Ultrathin Ni layers grown epitaxially on SiC(0001) at room temperature

Ultrathin (1-20 ML) Ni layers deposited on 6H-SiC(0001)-root3xroot3 at room temperature (RT) were analyzed in situ by high-resolution medium energy ion scattering (MEIS), reflection high-energy electron diffraction (RHEED), and photoelectron spectroscopy using synchrotron-radiation light. For a Ni coverage of more than 3 ML [1 ML for SiC(0001):1.21x10(15) atoms/cm(2)] uniform Ni(111) layers grow epitaxially at RT in spite of a large lattice mismatch of 20%. There are two domains, (A) Ni-[110]//SiC-[1120] and (B) Ni-[112]//SiC-[1120], and the occupation ratio of (A) to (B) is 5:1. The ion shadowing effect reveals significant expansion of the interplanar distance of Ni(111), which relaxes with increasing the Ni thickness. The MEIS analysis shows that a small amount of Si segregate to the surface and the crystalline Ni(111) layer contains Si atoms (3-15 at. %). The segregation rate is derived to be 0.015 s(-1) by solving a simple rate equation.

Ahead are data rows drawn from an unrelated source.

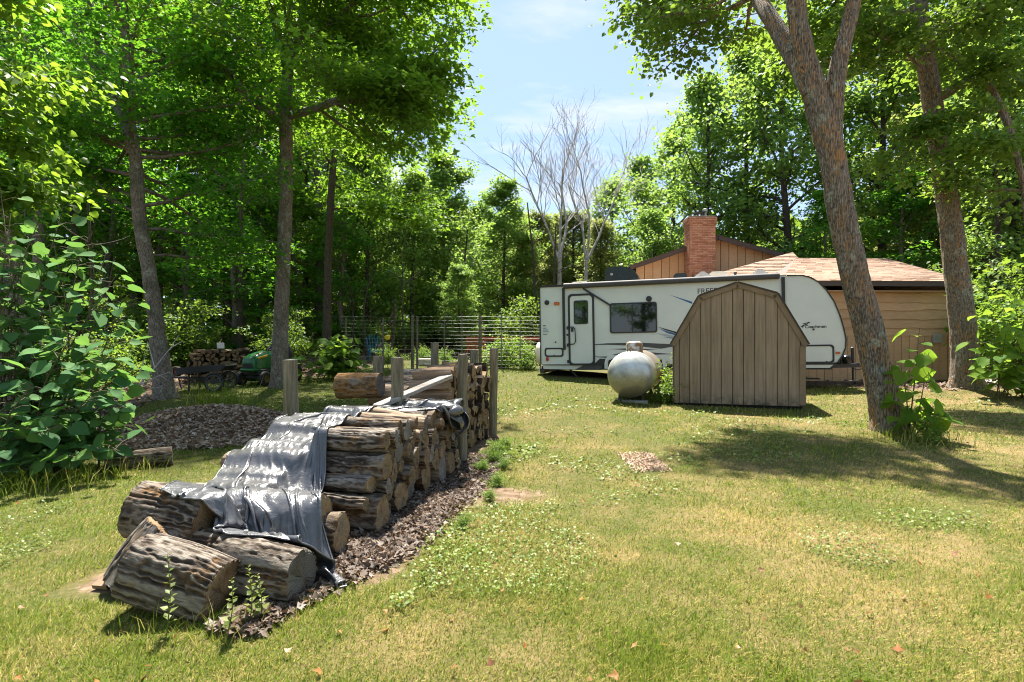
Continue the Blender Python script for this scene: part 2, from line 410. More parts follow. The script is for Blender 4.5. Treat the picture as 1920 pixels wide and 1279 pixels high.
# clover and plantain leaves lying in patches
x, y = scatter_view(90000, 1.9, 13, 1.05, .8); pn = fbm(np.stack([x * .9, y * .9, x * 0], -1), 21, 3)
s_, w_ = pile_s(x, y); edge = .45 * np.exp(-((w_ + .62) / .22) ** 2) * (s_ > -.6) * (s_ < 6) * (1 + .9 * fbm(np.stack([x * 2.5, y * 2.5, x * 0], -1), 31, 2))
k = keep_lawn(x, y, .8) & (pn + edge * 1.3 + .25 * rng.random(len(x)) > .56); x, y = x[k], y[k]; n = len(x)
Pp = np.stack([x, y, G(x, y) + .012 + .028 * rng.random(n) + .05 * edge[k] * rng.random(n)], -1)
az = rng.random(n) * 2 * PI; H = np.stack([np.cos(az), np.sin(az), .1 + .5 * rng.random(n)], -1); N = np.stack([.5 * rng.standard_normal(n), .5 * rng.standard_normal(n), np.ones(n)], -1)
V, F = leaf_cloud(KITE, Pp, H, N, np.maximum(.014, y * .0042) * (.7 + .9 * rng.random(n)) * (1 + edge[k] * .8))
tag(link('clover', mesh_np('clover', V, F, [M_clover])), 'low clover and broad weed leaves in the lawn', 'clover', kind='stuff')

# leaf litter: beside the wood pile, on the mulch heap, under the trees, a few on the lawn
def litter(name, x, y, size, label, lift=.02, mat=None):
    n = len(x); Pp = np.stack([x, y, G(x, y) + lift * rng.random(n)], -1); az = rng.random(n) * 2 * PI
    H = np.stack([np.cos(az), np.sin(az), .5 * rng.standard_normal(n)], -1); N = np.stack([.6 * rng.standard_normal(n), .6 * rng.standard_normal(n), np.ones(n)], -1)
    V, F = leaf_cloud(MAPLE, Pp, H, N, size * (.6 + .8 * rng.random(n)))
    tag(link(name, mesh_np(name, V, F, [mat or M_deadleaf])), label, 'leaf litter', kind='stuff')
n = 24000; s = rng.random(n) * 4.4 - .55; w = .18 - .70 * rng.beta(1.5, 2.2, n) * (1 - .55 * sstep(.8, -.5, s)); k = rng.random(n) < np.clip(1.25 - np.abs(w + .12) * 1.5, .15, 1)
s, w = s[k], w[k]
litter('leaf_litter', -1.16 + s * .178 - w * .984, 3.18 + s * .984 + w * .178, .042, 'brown and grey dead leaves along the foot of the wood pile', .035)
M_mulch = leaf_mat('mulch_chip', [(.13, .085, .06), (.32, .22, .155), (.46, .36, .28), (.22, .145, .095), (.52, .45, .38), (.34, .20, .115)], (.25, .15, .08), .12, rough=.8, spec=.2)
n = 30000; th = rng.random(n) * 2 * PI; rr = np.sqrt(rng.random(n))
x = -4.75 + 1.75 * rr * np.cos(th); y = 8.55 + 1.25 * rr * np.sin(th); k = bare(x, y) > .5 * rng.random(n); 
litter('mulch', x[k], y[k], .055, 'wood chip and dead leaf mulch heaped on the left lawn', .05, M_mulch)
x, y = scatter_view(60000, 5, 40, 1.1, .4); k = (woods(x, y) > .35) ; x, y = x[k], y[k]
litter('leaf_litter', x, y, .13, 'dead leaves covering the ground under the trees', .04)
x, y = scatter_view(190, 2.1, 12, 1.0, .7)
M_orange = leaf_mat('orange_leaf', [(.35, .10, .02), (.30, .15, .05), (.40, .22, .12), (.22, .10, .05)], (.5, .2, .04), .25)
litter('leaf_litter', x, y, .036, 'single fallen orange and tan leaves dotted over the lawn', .035, M_orange)
# bare patch of tan chips in the lawn
n = 4200; x = 1.53 + .36 * (rng.random(n) - .5) * (1 + .25 * rng.random(n)); y = 6.65 + .75 * (rng.random(n) - .5) * (1 + .4 * rng.random(n))
M_chip = leaf_mat('wood_chip', [(.42, .28, .19), (.50, .35, .25), (.34, .22, .15)], (.4, .25, .15), .05)
litter('wood_chips', x, y, .02, 'small square patch of tan wood chips in the lawn', .012, M_chip)

# ------------------------------------------------------------------ shed
t = NT('shed_paint'); co = t.co('Object'); n = t.noise(t.co('Object', (14, 14, .9)), 1.6, 6, .6); n2 = t.noise(co, 1.1, 4)
r = t.n('ShaderNodeObjectInfo').outputs['Random']
c = t.mix(1.0, (.29, .215, .14), t.ramp(n, (.25, .66), (.75, 1.2)), 'MULTIPLY'); c = t.mix(1.0, c, t.ramp(n2, (.3, .88), (.7, 1.1)), 'MULTIPLY')
c = t.mix(1.0, c, t.ramp(r, (0, .84), (1, 1.10)), 'MULTIPLY')
zz = t.sepx(co)[2]; dirt = t.math('MULTIPLY', t.ramp(zz, (0, .9), (.30, 0.0)), t.ramp(t.noise(co, 7, 5, .7), (.40, 0.0), (.6, 1.0))); c = t.mix(dirt, c, (.05, .04, .028))
t.bump(n, .25, .006); M_shed = t.fin(c, .75, 0, .3)
M_shedtrim = plain('shed_trim', (.22, .155, .092), .75, var=.2, scale=5)
M_dark = plain('dark_gap', (.02, .018, .015), .9)
M_roofdark = plain('dark_roofing', (.06, .05, .045), .9, var=.3, scale=30, bump=.4)
A = P(1262, 755, 12.3); A.z = g(A.x, A.y); ang = math.radians(-16.9); SW = 2.59
shed = empty('storage_shed', A, (0, 0, ang))
tag(shed, 'brown barn style shed with gambrel roof and vertical plank siding', 'shed')
def shed_z(py, D): return EYE + (639.5 - py) * D / FPX - A.z
EZ = 1.33
Lp = [(0, 0), (0, EZ), (.55, 2.29), (SW / 2, 2.55), (SW - .55, 2.31), (SW, EZ), (SW, 0)]
def roof_z(x):
    pts = Lp[1:6]
    for (xa, za), (xb, zb) in zip(pts[:-1], pts[1:]):
        if xa <= x <= xb: return za + (zb - za) * (x - xa) / (xb - xa)
    return EZ
MB().prism([(x + (.02 if x < .6 else -.02 if x > SW - .6 else 0), max(z - .02, .03)) for x, z in Lp], (1, 0, 0), (0, 0, 1), (0, .02, 0), (0, 1.75, 0)).build('shed_body', M_dark, shed)
edges = [0.02, .13] + [.13 + (SW - .13 - .10) * k / 11 for k in range(1, 12)] + [SW - .02]
for xa, xb in zip(edges[:-1], edges[1:]):
    a_, b_ = xa + .006, xb - .006; mids = [p for p in Lp[2:5] if a_ < p[0] < b_]
    poly = [(a_, .05), (b_, .05), (b_, roof_z(b_) - .03)] + [(p[0], p[1] - .03) for p in mids[::-1]] + [(a_, roof_z(a_) - .03)]
    MB().prism(poly, (1, 0, 0), (0, 0, 1), (0, -.012 - .004 * random.random(), 0), (0, .03, 0)).build('siding_plank', M_shed, shed)
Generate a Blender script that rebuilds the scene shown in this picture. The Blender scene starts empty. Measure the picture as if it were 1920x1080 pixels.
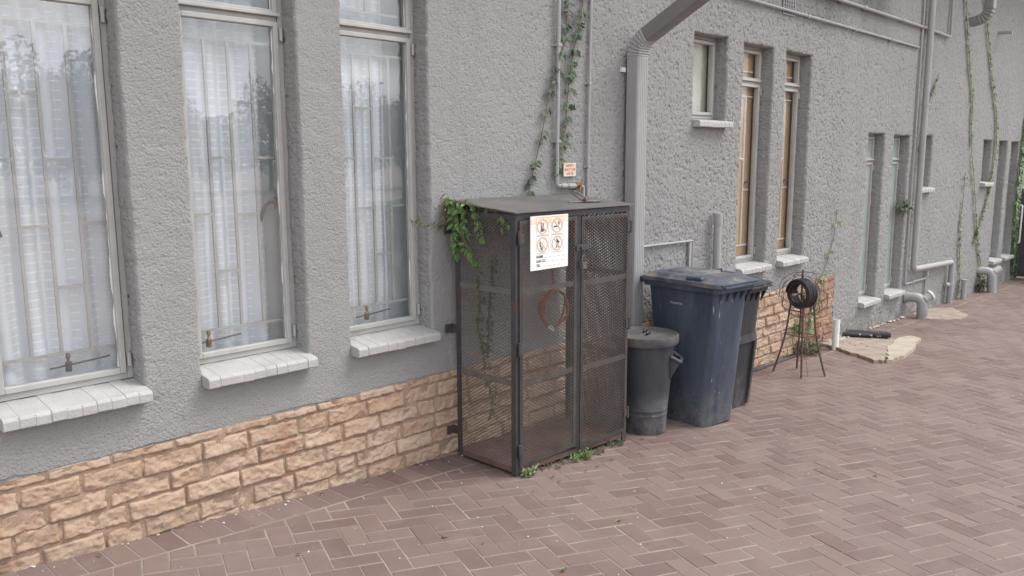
import bpy, math, random
import numpy as np
from mathutils import Vector, Matrix
R = math.radians
sc = bpy.context.scene
col = sc.collection
rnd = random.Random(7)

# ------------------------------------------------------------------ camera
cam = bpy.data.cameras.new('camera'); camo = bpy.data.objects.new('camera', cam); col.objects.link(camo)
cam.sensor_width = 36; cam.lens = 36 * 1557 / 1920; cam.clip_start = .05; cam.clip_end = 2000
fw = Vector((.70852129, .68808583, -.15663802)); rt = Vector((.69623479, -.71780344, -.00391479)); up = Vector((.11512902, .10628313, .98764832))
camo.matrix_world = Matrix(((rt.x, up.x, -fw.x, 0), (rt.y, up.y, -fw.y, -3.4758), (rt.z, up.z, -fw.z, 1.688), (0, 0, 0, 1)))
sc.camera = camo

# ------------------------------------------------------------------ sky, sun, exposure
SUN_AZ, SUN_EL = 128, 56          # compass bearing (from +Y clockwise), elevation
w = bpy.data.worlds.new('World'); sc.world = w; w.use_nodes = True
nt = w.node_tree; bg = nt.nodes['Background']
sky = nt.nodes.new('ShaderNodeTexSky'); sky.sky_type = 'NISHITA'; sky.sun_disc = False
sky.sun_elevation = R(SUN_EL); sky.sun_rotation = R(SUN_AZ); sky.dust_density = 3; sky.air_density = 1.2
tc = nt.nodes.new('ShaderNodeTexCoord'); mp = nt.nodes.new('ShaderNodeMapping'); mp.inputs['Scale'].default_value = (1, 1, 2.6)
nz = nt.nodes.new('ShaderNodeTexNoise'); nz.inputs['Scale'].default_value = 2.6; nz.inputs['Detail'].default_value = 7; nz.inputs['Roughness'].default_value = .55
cr = nt.nodes.new('ShaderNodeValToRGB'); cr.color_ramp.elements[0].position = .37; cr.color_ramp.elements[1].position = .60
nz2 = nt.nodes.new('ShaderNodeTexNoise'); nz2.inputs['Scale'].default_value = 5; nz2.inputs['Detail'].default_value = 5
cr2 = nt.nodes.new('ShaderNodeValToRGB'); cr2.color_ramp.elements[0].color = (8.2, 8.5, 9.2, 1); cr2.color_ramp.elements[1].color = (17.0, 17.0, 17.2, 1)
cr2.color_ramp.elements[0].position = .35; cr2.color_ramp.elements[1].position = .65
mx = nt.nodes.new('ShaderNodeMix'); mx.data_type = 'RGBA'
nt.links.new(tc.outputs['Generated'], mp.inputs[0]); nt.links.new(mp.outputs[0], nz.inputs['Vector']); nt.links.new(mp.outputs[0], nz2.inputs['Vector'])
nt.links.new(nz.outputs[0], cr.inputs[0]); nt.links.new(nz2.outputs[0], cr2.inputs[0])
nt.links.new(cr.outputs[0], mx.inputs[0]); nt.links.new(sky.outputs[0], mx.inputs[6]); nt.links.new(cr2.outputs[0], mx.inputs[7])
nt.links.new(mx.outputs[2], bg.inputs[0]); bg.inputs[1].default_value = .104
sl = bpy.data.lights.new('sun', 'SUN'); slo = bpy.data.objects.new('sun', sl); col.objects.link(slo)
sl.energy = 1.9; sl.angle = R(32); sl.color = (1, .975, .94)
sd = Vector((math.sin(R(SUN_AZ)) * math.cos(R(SUN_EL)), math.cos(R(SUN_AZ)) * math.cos(R(SUN_EL)), math.sin(R(SUN_EL))))
slo.rotation_euler = sd.to_track_quat('Z', 'Y').to_euler(); slo.location = (6, -12, 14)
sc.view_settings.view_transform = 'Standard'; sc.view_settings.look = 'None'; sc.view_settings.gamma = 1
sc.view_settings.exposure = .70
sc.cycles.max_bounces = 8; sc.cycles.transparent_max_bounces = 24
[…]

The uniform stack and epitaxial growth of Ni layers at RT may be responsible for the surface-segregating Si atoms as a surfactant. The two components from Si on top and in the Ni layer are clearly observed in the Si 2p spectra and a higher binding energy shift of the latter relative to the former indicates an electronic charge transfer from Si to Ni. The binding energy shift of the Si 2p level of the bulk SiC gives the Schottky barrier height, which reaches the Schottky limit for a thickness above 3 ML.